Section 2(a) of the 2005 Act defines an “aggrieved person” as “any woman who is, or has been, in a domestic relationship with the respondent and who alleges to have been subjected to any act of domestic violence by the respondent”.

The Supreme Court, in 2016, had expanded the scope of Section 2(q) of the Act. This provision defines the “respondent”, and earlier said, “respondent means any adult male person who is, or has been, in a domestic relationship with the aggrieved person and against whom the aggrieved person has sought any relief under this Act”.

However, the Supreme Court had struck down the words “adult male”, widening the scope of the law. The judgment paved the way for the prosecution of even women under the law.

However, this judgment only altered the definition of a respondent or an accused under the law and not the definition of “aggrieved woman”.

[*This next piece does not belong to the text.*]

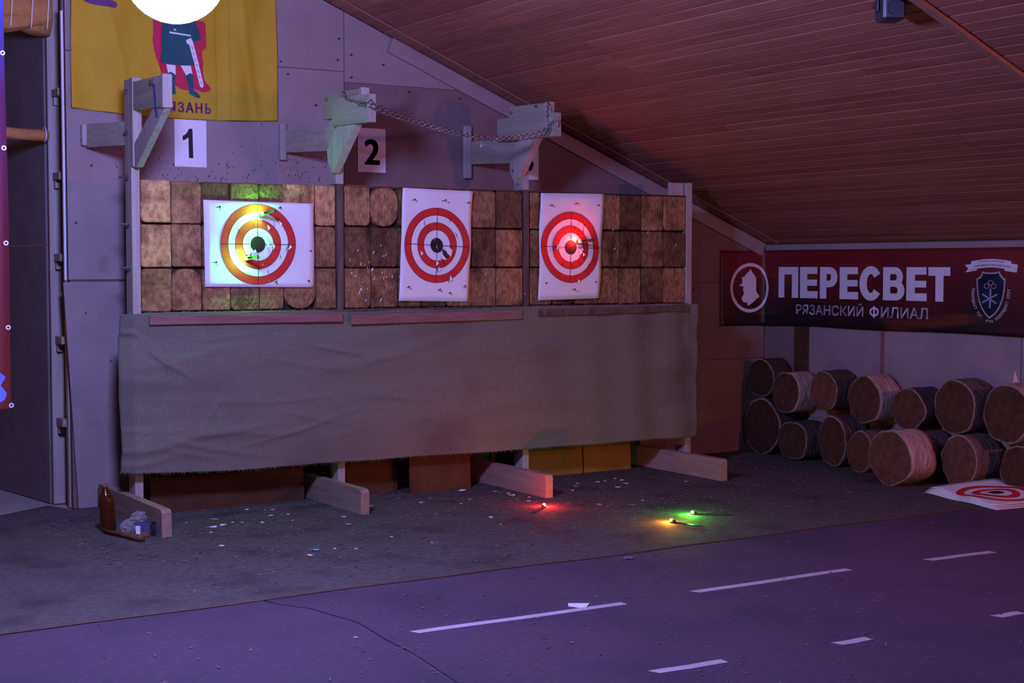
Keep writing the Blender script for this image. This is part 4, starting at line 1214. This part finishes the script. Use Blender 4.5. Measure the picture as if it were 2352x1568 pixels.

However, the Karnataka high court, on 18 April 2017, made headlines after it allowed a Bengaluru man to file a domestic violence complaint against his wife. Justice Anand Byrareddy relied on the Supreme Court’s 2016 judgment, to say that men can also invoke provisions of the domestic violence law. However, days later, on his last working day as a judge, Justice Byrareddy withdrew his own order, calling it “patently erroneous”.

The Supreme Court, in July 2018, set aside both the orders passed by the Karnataka high court and asked the petitioner to pursue his pending appeal in the case before the sessions court instead.